- _GOAL_
Out of the lines in this data, how many include "picture"? Give the number and nothing else.

------ EXTRACTED RECORDS ------

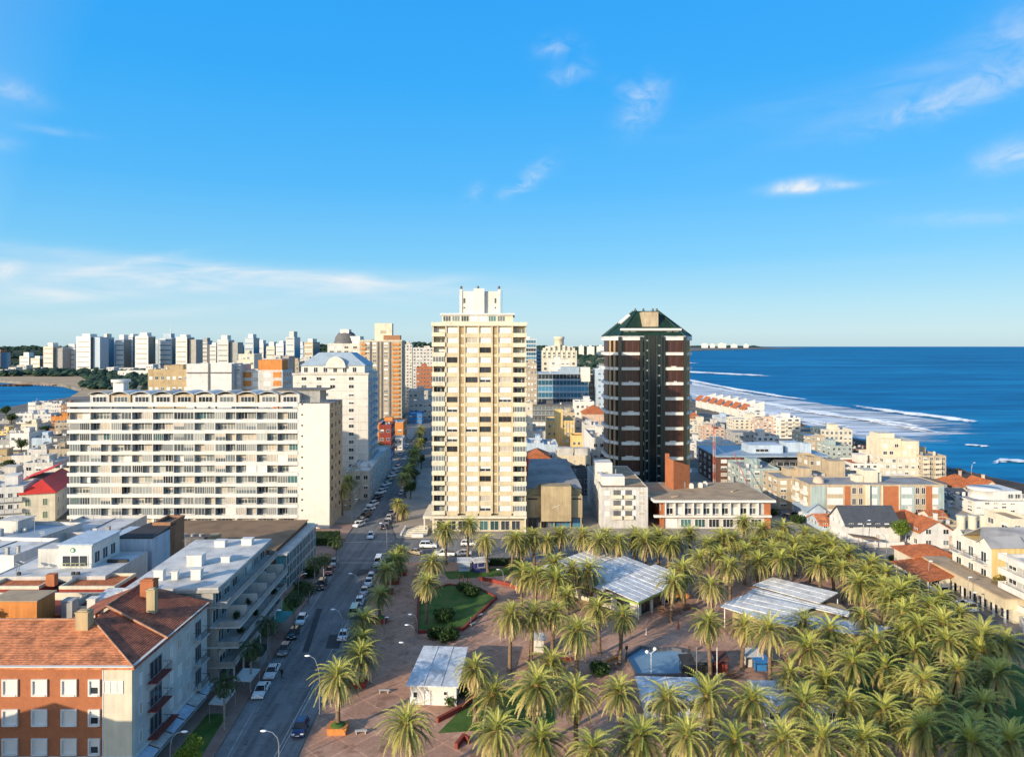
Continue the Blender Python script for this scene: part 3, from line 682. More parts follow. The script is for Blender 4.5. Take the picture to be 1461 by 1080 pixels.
# rocks
def rocks(name, pts, rad, label):
    b = MB()
    for x, y, z in pts:
        r = rad * R.uniform(.5, 1.4); n = 7; vs = [(x + r * q * math.cos(2 * PI * i / n + .4 * k) * R.uniform(.7, 1.3), y + r * q * math.sin(2 * PI * i / n + .4 * k) * R.uniform(.7, 1.3), z + hh * r) for k, (q, hh) in enumerate(((1.1, -.5), (1, .2), (.5, .55))) for i in range(n)]
        b.add(vs, [(k * n + i, k * n + (i + 1) % n, (k + 1) * n + (i + 1) % n, (k + 1) * n + i) for k in range(2) for i in range(n)] + [tuple(range(2 * n, 3 * n))])
    return struct(b.build(name, G_rock), 'stuff', label, 'rocks')
rocks('rocks', [(R.uniform(180, 206), R.uniform(420, 520), -3.6) for _ in range(60)], 3.4, 'brown shore rocks beyond the cream row flats')
sheet('rocky_shore', [(180, 240), (196, 233), (193.5, 266), (184.5, 299), (194, 376), (188, 420), (178, 376), (172, 299)], .02, G_rock, 'dark rocky shore')
rocks('rocks', [(193 + R.uniform(-8, 4), R.uniform(225, 310), -2.6) for _ in range(120)], 1.8, 'black rocks on the shore behind the orange roofs')
# cream/green lawns
def lawn(pts, z, label): return sheet('lawn', pts, z, G_grass, label)
lawn([(-42.3, 136), (-43.6, 152), (-47, 152), (-46.5, 136)], K + .02, 'small lawn strip left of the avenue')
lawn([(-38.9, 84), (-40.2, 99), (-43, 99), (-43, 84)], K + .02, 'dark green lawn strip by the white apartments')
tri = [(-17.2, 126.6), (-8.9, 128), (-3.2, 144), (-7, 149), (-13.7, 151.6), (-19.4, 146)]
lawn(tri, K + .35, 'green garden plot with red wall in the plaza')
lawn([(-16, 161), (-9, 163), (10, 166.5), (10, 163), (-2, 158.5), (-14, 156)], K + .02, 'lawn by the blue kiosk')
lawn([(-10, 94), (6, 96), (6, 110), (-6, 103)], K + .02, 'green verge behind the white pavilion')
lawn([(-18, 88), (70, 88), (70, 70), (-18, 70)], K + .02, 'ground under the front palm rows')
lawn([(46, 92), (82, 92), (82, 130), (60, 122)], K + .02, 'ground under the right palm grove')
# ---------------------------------------------------------------- palms
def frond(b, az, el, L, droop, lw, m, nl=15, roll=0.):
    """one feather frond: a curved rachis with paired leaflets raised in a V"""
    ca, sa = math.cos(az), math.sin(az)
    pts = []; x = z = 0.; e = el; ds = L / 8
    for i in range(9):
        pts.append(Vector((x * ca, x * sa, z)))
        x += ds * math.cos(e); z += ds * math.sin(e); e -= droop / 8 * (1 + i * .22)
    side = Vector((-sa, ca, 0))
    # rachis ribbon
    w = .035
    vs = []
    for i, p in enumerate(pts): k = w * (1 - i / 9); vs += [p - side * k, p + side * k]
    b.add(vs, [(2 * i, 2 * i + 1, 2 * i + 3, 2 * i + 2) for i in range(8)], m)
    for j in range(nl):
        t = .12 + .87 * j / (nl - 1); f = t * 8; i = min(int(f), 7); p = pts[i].lerp(pts[i + 1], f - i)
        d = (pts[i + 1] - pts[i]).normalized(); up = side.cross(d) * -1
        if up.z < 0: up = -up
        ll = lw * (math.sin(min(1, t * 1.1) * PI * .80 + .38)) * R.uniform(.88, 1.1) + .08
        hw = .085 + .03 * R.random()
        for s in (-1, 1):
            dirv = (side * s * .52 + d * .74 + up * (.30 + R.uniform(-.08, .08))).normalized()
            tip = p + dirv * ll - Vector((0, 0, ll * ll * .16))
            mid = p + dirv * ll * .45
            b.add([p, mid + d * hw, tip, mid - d * hw], [(0, 1, 2, 3)], m)
def crown_mesh(seed, n=92, L=3.45, lo=-.95, name='crown'):
    R.seed(seed); b = MB()
    for i in range(n):
        t = (i + .5) / n
        el = 1.42 - (1.42 - lo) * t ** .85 + R.uniform(-.1, .1)
        az = i * 2.39996 + R.uniform(-.25, .25)
        m = 1 if t < .22 else 0
        if t > .74: m = 2 if R.random() < .62 else 0
        Lf = L * R.uniform(.88, 1.08) * (.8 if t < .1 else 1)
        if m == 0 and R.random() < .42: m = 3
        frond(b, az, el, Lf, R.uniform(.65, 1.1) * (1 if el > 0 else .6), .52, m, 18 if t > .15 else 14)
    # orange fruit stalk mass at the heart
    b.lathe([(.05, -.5), (.42, -.3), (.5, 0), (.3, .4), (.06, .6)], n=8, m=4)
    return b.mesh(name, [L_palm, L_palmy, L_palmdry, L_palmshade, L_fruit])
CROWNS = [crown_mesh(s, n, L, lo) for s, n, L, lo in ((1, 76, 4.0, -1.0), (2, 84, 3.85, -1.15), (3, 70, 4.2, -.9), (4, 80, 3.9, -1.2), (5, 66, 3.75, -.75), (6, 62, 3.6, -1.1), (7, 90, 4.1, -1.0))]
def trunk_mesh(h, r0, r1, mt, seed):
    R.seed(seed); prof = [(r0 * 1.35, -.1), (r0 * 1.15, .35)]; n = int(h / .32)
    for i in range(1, n): z = i * h / n; t = i / n; prof.append(((r0 + (r1 - r0) * t) * (1 + (.05 if i % 2 else -.04)), z))
    prof += [(r1 * 1.5, h - .35), (r1 * 1.75, h + .05), (.1, h + .2)]
    b = MB(); b.lathe(prof, n=9); return b.mesh('trunk', mt)
TRUNKS = {}
def skirt_mesh(seed):
    R.seed(seed); b = MB()
    for i in range(20): frond(b, i * 2.4 + R.uniform(-.3, .3), -.75 + R.uniform(-.3, .2), R.uniform(2.1, 3.1), .7, .42, 0, 12)
    return b.mesh('dead_fronds', [L_palmdry])
SKIRTS = [skirt_mesh(s) for s in (21, 22, 23)]
def palm(x, y, zc, label, group, z0=K, k=1., skirt=True, var=None):
    h = zc - z0
    q = round(h * 2) / 2
    if q not in TRUNKS: TRUNKS[q] = trunk_mesh(q, .33, .27, M_trunk, int(q * 10))
    rz = R.uniform(0, 6.28)
    root = thing('date_palm', label, 'palm tree', (x, y, z0), rz, group)
    root.rotation_euler[0] = R.uniform(-.075, .075); root.rotation_euler[1] = R.uniform(-.075, .075)
    t = put('trunk', TRUNKS[q], root); t.scale = (1, 1, h / q)
    c = put('crown', CROWNS[R.randrange(7) if var is None else var], root, (0, 0, h), 0, k * R.uniform(.86, 1.14))
    if skirt: put('dead_fronds', SKIRTS[R.randrange(3)], root, (0, 0, h - .15), R.uniform(0, 6), k)
    return root
GRP = 'date palms of the plaza'
ROWS = [
 ('along the bottom edge of the photo', 8.0, [(708, 1045), (771, 1058), (847, 1072), (907, 1051), (979, 1048), (1048, 1061), (1118, 1058), (1177, 1061), (1237, 1060), (1328, 1042), (1388, 1066), (1448, 1061)]),
 ('in the second row up from the bottom edge', 8.0, [(759, 976), (822, 985), (891, 989), (954, 998), (1014, 995), (1074, 998), (1143, 1007), (1206, 1004), (1262, 1012), (1332, 1003), (1395, 1004)]),
 ('in the third row up, right of centre', 8.0, [(1155, 926), (1209, 945), (1262, 954), (1322, 973), (1360, 956), (1426, 967)]),
 ('in the row before the long white market roof', 8.0, [(1014, 891), (1058, 891), (1099, 899), (1143, 888), (1187, 899), (1247, 916)]),
 ('near the right street below the arcade', 8.0, [(1265, 855), (1290, 875), (1313, 893), (1306, 930), (1338, 853), (1354, 916), (1373, 876), (1429, 917), (1325, 868), (1300, 866), (1345, 890), (1398, 908)]),
 ('in the double row behind the market roof', 7.6, [(1155, 786), (1171, 809), (1177, 768), (1203, 811), (1212, 790), (1226, 833), (1244, 806), (1262, 820), (1294, 836), (1163, 775), (1190, 796), (1234, 817), (1256, 838), (1280, 846), (1187, 780)]),
 ('in the dense grove between both market roofs', 7.6, [(985, 760), (1013, 778), (1017, 838), (1035, 768), (1042, 809), (1062, 745), (1075, 775), (1080, 803), (1090, 757), (1100, 785), (1114, 799), (1118, 752), (1135, 777), (1145, 760), (1000, 797), (1028, 792), (1062, 786), (1110, 768), (1128, 792), (1050, 770)]),
 ('in the back row before the tower and theatre', 7.4, [(696, 772), (729, 768), (763, 765), (800, 764), (834, 765), (867, 765), (905, 765), (940, 767), (968, 775), (746, 774), (781, 773), (851, 772), (886, 773), (922, 772), (954, 776)]),
 ('among the tall single palms left of the pond', 8.6, [(727, 880), (757, 877), (787, 874), (822, 899), (856, 868), (884, 878)]),
 ('bunched before the first market roof', 7.2, [(743, 816), (765, 823), (788, 803), (792, 827), (812, 851), (818, 810), (843, 815)]),
 ('beside the right end of the first market roof', 7.4, [(957, 829), (977, 813)]),
 ('in the open plaza left of the grove', 7.4, [(583, 1034), (608, 832), (615, 804), (678, 955), (700, 992), (784, 948)]),
 ('by the crossing below the cream tower', 8.2, [(637, 756), (667, 749)]),
]
ADJ = ['feathery', 'bushy', 'full crowned', 'spreading', 'arching']
for nm, zc, lst in ROWS:
    lst = sorted(lst)
    for i, (u, v) in enumerate(lst):
        z = zc + R.uniform(-.9, .7)
        if v > 1036 and u < 600: z = 7.0
        if (u, v) in ((700, 992), (784, 948)): z = 4.2
        x, y = gp(u, v, z)
        palm(x, y, z, f'{ADJ[i % 5]} palm {nm}, {nth(i, len(lst))}', GRP, k=1.0)
EX = [(1235, 880, 6.4), (1285, 905, 6.6), (1225, 925, 6.2), (1300, 985, 6.5), (1175, 970, 6.0), (1125, 960, 5.8), (1400, 930, 6.6), (1385, 1035, 6.5), (1290, 1040, 6.3)]
EX.sort()
for i, (u, v, z) in enumerate(EX):
    x, y = gp(u, v, z); palm(x, y, z, f'shorter shaded palm filling a gap in the right grove, {nth(i, len(EX))}', 'short palms in the right grove', k=.9)
# short planter palms along the avenue
STREET = [(482.5, 966, 7.4), (511, 936, 4.6), (514, 914, 4.6), (519, 885, 5.0), (542, 849, 5.2), (552, 814, 5.0), (561, 800, 5.0), (572, 789, 5.0)]
SDESC = ['tall sunlit palm in the nearest red planter by the avenue', 'low dark palm second behind the tall planter palm', 'low palm third back along the parked cars', 'palm with yellow sunlit tips beside the white parked sedan', 'palm leaning over the pale green parked car', 'palm with bright top beside the row of white cars', 'low palm between parked cars and the big double palm', 'small dark palm at the crossing end of the planter row']
for (u, v, z), ds in zip(STREET, SDESC):
    x, y = gp(u, v, z); palm(x, y, z, ds, 'planter palms along the avenue', k=.92, z0=K + .7)
    bx = thing('planter', f'red painted planter box holding the {ds.split(" palm")[0]} palm' if z > 7 else f'red planter box of the {" ".join(ds.split()[:1])} street palm {" ".join(ds.split()[-5:])}', 'planter', (x, y, K), 0, 'red planters along the avenue')
    b = MB(); b.box(-1.25, 1.25, -1.0, 1.0, 0, .75); b.box(-1.32, 1.32, -1.07, 1.07, .75, .87); b.build('box', M_orange if z > 7 else M_redwall, bx)
    b = MB(); b.lathe([(1.0, .88), (.7, 1.1), (.3, 1.25), (.05, 1.3)], n=9); b.build('soil', G_grass, bx)
# queen palms (grey trunks, drooping dark crowns) on the left sidewalk
def queen_mesh(seed):
    R.seed(seed); b = MB()
    for i in range(26):
        el = 1.1 - 1.7 * (i + .5) / 26 + R.uniform(-.15, .15)
        frond(b, i * 2.4 + R.uniform(-.3, .3), el, R.uniform(2.3, 2.9), R.uniform(1.2, 1.8), .55, 0, 14)
    return b.mesh('crown', [L_queen])
QC = [queen_mesh(s) for s in (31, 32, 33)]
QT = trunk_mesh(5, .17, .13, M_trunkgrey, 3)
QUEEN = [((320, 1040), (320.5, 974), 'by the nearest lawn strip'), ((358, 985), (357, 924), 'beside the two nearest white parked cars'), ((382, 950), (393, 890), 'under the terraces of the grey building'), ((420, 900), (422, 853), 'beside the white car parked alone'),
         ((449, 846), (452, 800), 'before the green glass building'), ((462, 838), (470, 797), 'right of the glass building corner'), ((480, 812), (474, 772), 'by the clipped yellow hedge'), ((440, 862), (436, 838), 'low and bushy above the lawn strip')]
for (ub, vb), (u, v), ds in QUEEN:
    x, y = gp(ub, vb, K); zc = max(3.6, vz(v, y)); h = zc - K
    root = thing('queen_palm', f'thin grey trunked dark palm {ds}', 'palm tree', (x, y, K), R.uniform(0, 6), 'slender palms on the left sidewalk')
    t = put('trunk', QT, root); t.scale = (1, 1, h / 5); put('crown', QC[R.randrange(3)], root, (0, 0, h), 0, 1.0)
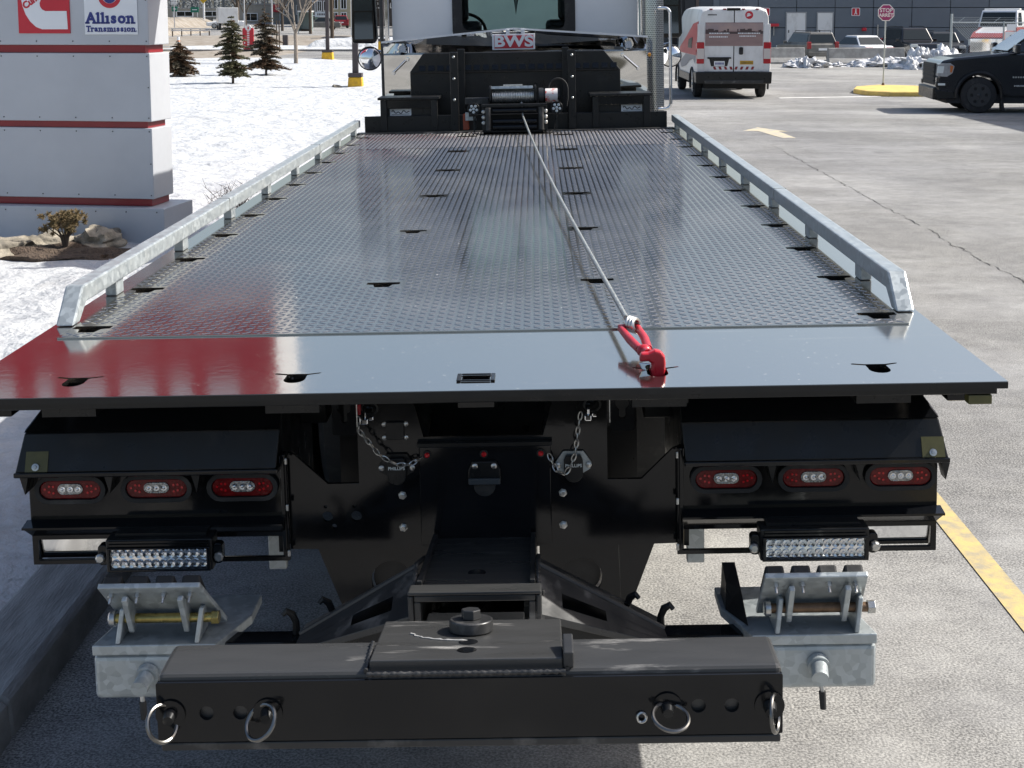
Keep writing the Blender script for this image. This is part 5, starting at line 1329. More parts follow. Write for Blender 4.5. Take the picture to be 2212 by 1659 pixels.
ws = [lerp3(A[0], B[0], .10), lerp3(A[1], B[1], .10), lerp3(A[1], B[1], .93), lerp3(A[0], B[0], .93)]
ws = [(p[0]*.93, p[1]+.055, p[2]+.012) for p in ws]
MB().hull2(ws, [(p[0], p[1]-.012, p[2]-.004) for p in ws]).build('windscreen', mat('pale_windscreen', (.30, .36, .37), .15, coat=.4), pk)  # glass has one pale grey base colour
for sx in (-1, 1):
    for y0, y1, y2, y3 in ((-.86, -1.62, -1.62, -1.32), (-1.70, -2.60, -2.52, -1.70)):
        z0, z1 = 1.40, 1.83
        def xx(z): return sx*(.92-.20*(z-1.34)/.56+.018)
        q = [(xx(z0), y0, z0), (xx(z0), y1, z0), (xx(z1), y2, z1), (xx(z1), y3, z1)]
        MB().hull2(q, [(p[0]-sx*.012, p[1], p[2]) for p in q]).build('side_window', 'glassv', pk)
    P = [(sx*.975, .15+.50*math.cos(t), .41+.50*math.sin(t)) for t in np.linspace(-.12, math.pi+.12, 22)]
    MB().tube(P, .052, 8).build('fender_flare', 'blacks', pk, smooth=True)
    P = [(sx*.975, -3.65+.50*math.cos(t), .41+.50*math.sin(t)) for t in np.linspace(-.12, math.pi+.12, 22)]
    MB().tube(P, .052, 8).build('fender_flare', 'blacks', pk, smooth=True)
    hl = MB().prism([(1.075, .83), (1.055, 1.11), (.80, 1.13), (.70, 1.06), (.74, .90), (.86, .82)], 'x', sx*.70, sx*.985).build('headlight', mat('headlamp_lens', (.42, .42, .42), .12, coat=.4, var=.3, vscale=9), pk, bev=.015)
    MB().prism([(1.09, .90), (1.075, 1.06), (.93, 1.06), (.95, .90)], 'x', sx*.955, sx*.992).build('lamp_projector', 'lampglass', hl, bev=.008)
    MB().prism([(.80, 1.08), (.73, 1.06), (.76, .92), (.80, .92)], 'x', sx*.960, sx*.990).build('amber_strip', mat('amber_side_lens', (.55, .16, .04), .25), hl)
    fg = MB().prism([(1.10, .60), (1.095, .70), (.84, .72), (.80, .64), (.86, .58)], 'x', sx*.80, sx*.985).build('fog_lamp_surround', 'blacks', pk, bev=.01)
    MB().box(sx*.93, sx*.992, .90, 1.06, .625, .675).build('fog_lamp', 'lampglass', fg, bev=.005)
    MB().prism([(1.05, .30), (1.12, .45), (1.11, .53), (.75, .50), (.62, .33)], 'x', sx*.60, sx*.985).build('bumper_corner', 'blacks', pk, bev=.02)
    mr = MB().cbox((sx*1.13, -.62, 1.45), (.24, .12, .22)).build('wing_mirror', ppaint, pk, bev=.03)
    MB().cbox((sx*1.13, -.555, 1.44), (.22, .012, .10)).build('mirror_cap', 'steel', mr, bev=.004)
    MB().box(sx*.968, sx*.985, -2.9, -.62, .60, .635).build('side_moulding', 'steel', pk, bev=.004)
    mb = MB()
    for i in range(9): mb.box(sx*.9655, sx*.972, -.62-.055*i, -.585-.055*i, .795, .83)
    mb.build('door_badge', 'steel', pk)
    MB().prism([(-.36, .05), (-.33, .36), (-.39, .40), (-.43, .06)], 'x', sx*.80, sx*.98).build('mud_flap', 'rubber', pk)
    for y in (-.78, -1.68): MB().box(sx*.9652, sx*.9685, y-.006, y+.006, .46, 1.30).build('door_gap', 'interior', pk)
gr = MB().prism([(-.70, .62), (.70, .62), (.70, 1.12), (-.70, 1.12)], 'y', 1.04, 1.10).build('grille', 'interior', pk, bev=.02)
for z in (.72, .82, .92, 1.02): MB().box(-.66, .66, 1.101, 1.115, z-.016, z+.016).build('grille_bar', 'interior', gr, bev=.004)
MB().prism([(-.93, .30), (.93, .30), (.95, .58), (-.95, .58)], 'y', 1.02, 1.16).build('front_bumper', 'blacks', pk, bev=.03)
MB().box(-.9, .9, -4.6, .85, .22, .42).build('underbody', 'interior', pk)
mb = MB(); mb.tube([(-.5, -.42, 1.385), (-.1, -.50, 1.40)], .008, 6).tube([(.1, -.42, 1.385), (.5, -.50, 1.40)], .008, 6); mb.build('wiper', 'rubber', pk)
for x in (-.86, .86):
    for y in (.15, -3.65): wheel(pk, x, y, .41, .27, blackrim, 6)

# ---------------------------------------------------------------- ordinary cars
def car(name, label, loc, rot, L, W, H, paint, kind, group=None, detail=True):
    t = thing(name, label, 'car', loc, rot, group); h = W/2
    f, r = L*.5, -L*.5; belt = H*.60
    if kind == 'sedan':
        prof = [(f, .30), (f+.02, .55), (f-.10, belt-.16), (f*.42, belt-.02), (-.05*L, belt), (-.30*L, belt+.02), (r+.10, belt+.02), (r, belt-.10), (r-.02, .45), (r+.05, .28)]
        g0, g1, g2, g3 = f*.44, f*.08, -.20*L, -.36*L
    else:
        prof = [(f, .32), (f+.02, .65), (f-.08, belt-.10), (f*.45, belt), (0, belt+.02), (r+.04, belt+.04), (r, belt-.05), (r-.03, .55), (r+.05, .30)]
        g0, g1, g2, g3 = f*.40, f*.16, r+.28, r+.06
    bd = MB().prism(prof, 'x', -h*.98, h*.98).build('body', paint, t, bev=.09, seg=3)
    A = [(-h*.93, g0, belt-.04), (h*.93, g0, belt-.04), (h*.93, g3, belt-.02), (-h*.93, g3, belt-.02)]; tw = h*.70
    B = [(-tw, g1, H-.02), (tw, g1, H-.02), (tw, g2, H-.03), (-tw, g2, H-.03)]
    MB().hull2(A, B).build('cabin', paint, t, bev=.05, seg=2)
    def glass(nm, i, j, a=.12, b=.86, off=.02):
        q = [lerp3(A[i], B[i], a), lerp3(A[j], B[j], a), lerp3(A[j], B[j], b), lerp3(A[i], B[i], b)]
        c = [sum(p[k] for p in q)/4 for k in range(3)]; q = [tuple(c[k]+(p[k]-c[k])*.90 for k in range(3)) for p in q]
        n = (Vector(q[1])-Vector(q[0])).cross(Vector(q[3])-Vector(q[0])).normalized()
        if n.dot(Vector(c)-Vector((0, (g0+g3)/2, belt-.2))) < 0: n = -n
        MB().hull2([tuple(Vector(p)+n*off) for p in q], [tuple(Vector(p)+n*(off-.03)) for p in q]).build(nm, 'glassv', t)
    glass('windscreen', 0, 1); glass('rear_window', 2, 3); glass('side_window', 0, 3); glass('side_window', 1, 2)
    rl = mat('tail_lens', (.30, .02, .025), .2, coat=.3)
    for sx in (-1, 1):
        if kind == 'sedan': MB().box(sx*h*.45, sx*h*.96, r-.035, r+.10, belt-.20, belt-.06).build('tail_light', rl, t, bev=.02)
        else: MB().box(sx*h*.74, sx*h*.985, r-.04, r+.12, belt-.26, belt+.12).build('tail_light', rl, t, bev=.03)
        MB().box(sx*h*.55, sx*h*.96, f-.16, f+.03, belt-.30, belt-.15).build('headlight', 'lampglass', t, bev=.02)
        MB().cbox((sx*(h+.09), g0-.28, belt+.06), (.20, .10, .14)).build('wing_mirror', paint, t, bev=.02)
        for y in (L*.30, -L*.29): wheel(t, sx*(h-.11), y, .33, .20, silverrim, 5)
    MB().box(-.26, .26, r-.045, r-.02, .62, .74).build('licence_plate', 'signwhite', t)
    MB().prism([(-h*.9, .32), (h*.9, .32), (h*.95, .55), (-h*.95, .55)], 'y', r-.06, r+.05).build('rear_bumper', paint, t, bev=.03)
    MB().box(-h*.7, h*.7, f-.02, f+.035, .42, .62).build('grille', 'interior', t, bev=.01)
    if kind != 'sedan': 
        for sx in (-1, 1): MB().tube([(sx*tw*.9, g1-.1, H+.0), (sx*tw*.9, g1-.15, H+.05), (sx*tw*.9, g2+.1, H+.05), (sx*tw*.9, g2+.05, H)], .018, 6).build('roof_rail', 'blacks', t)
    return t
greym = mat('dusty_grey_paint', (.10, .098, .092), .35, col2=(.19, .18, .16), vscale=1.5, coat=.2)
gzr = -.27
car('parked_suv', 'dusty dark grey SUV, rear towards us, behind the left concrete barrier', (15.0, 76.0, gzr), R(12), 4.5, 1.82, 1.60, greym, 'suv', 'cars parked along the building')
car('parked_sedan', 'white sedan parked behind the long concrete barrier', (17.7, 75.5, gzr), R(17), 4.6, 1.78, 1.42, 'white', 'sedan', 'cars parked along the building')
car('parked_suv', 'shiny black SUV facing us behind the snow pile', (20.6, 75.5, gzr), R(186), 4.7, 1.9, 1.82, mat('shiny_black_paint', (.008, .008, .009), .12, coat=.7), 'suv', 'cars parked along the building')
car('parked_hatchback', 'dark grey car half hidden by the fence post', (23.4, 79.5, gzr), R(176), 4.3, 1.78, 1.55, mat('dark_grey_paint', (.055, .058, .062), .3, coat=.4), 'suv', 'cars parked along the building')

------

- _THE RESPONSE_
2